MENA WATCH I NTEL: United States reaches agreement with ex-NSA staff who helped Emirates hack targets

by Joseph Fitsanakis 16.9.2021 INTEL ORG

Three former employees of American spy agencies, who helped the United Arab Emirates hack targets around the world, including United States citizens, have agreed to cooperate with the investigation into their activities. The US Department of Justice said on Tuesday that it had reached a “deferred prosecution agreement” with the three Americans, Ryan Adams, Marc Baier and Daniel Gericke. At least two of them are believed to have worked for the US National Security Agency before transferring their skills to the private sector.

According to US government prosecutors, the three men initially worked for a US-owned private cyber firm, before being hired by another firm that is registered to the UAE, which offered them “significant increases in their salaries”. According to the book This Is How They Tell Me the World Ends, by New York Times reporter Nicole Perlroth, the UAE firm was behind Project RAVEN, a highly intrusive cyber-espionage campaign against domestic and international critics of the UAE monarchy.

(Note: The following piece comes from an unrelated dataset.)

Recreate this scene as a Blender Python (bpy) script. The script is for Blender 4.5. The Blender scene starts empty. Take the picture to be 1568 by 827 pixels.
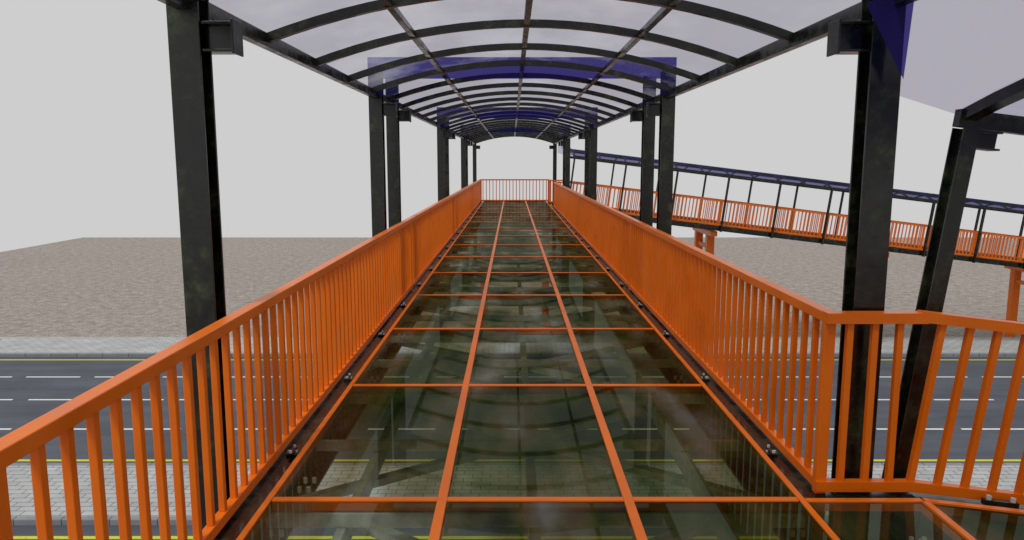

As intelNews reported earlier this year, the existence of Project RAVEN was revealed by the Reuters news agency in 2019. Its extensive list of targets included foreign governments, officials of international bodies, as well as lawyers, human rights activists and suspected terrorists. Several of those targets were reportedly American citizens. Perlroth claims in her book that among Project RAVEN’s targets was former First Lady Michelle Obama.

The information released this week by the US Department of Justice details an agreement between the three defendants and the US government, according to which they are required to cooperate fully with the investigation into their activities. They are also required to pay a combined total of nearly $1.7 million to the US government as a form of restitution for violating military export-control standards. Moreover, they are banned from holding security clearances in the future, and are subject to a number of employment restrictions.

Several US news outlets described the agreement between the US government and the three defendants as the first of its kind. Meanwhile, a number of US government officials, including Bryan Vorndran, assistant director of the FBI’s Cyber Division, warned other former US government employees to not violate “export-controlled information for the benefit of a foreign government or a foreign commercial company”.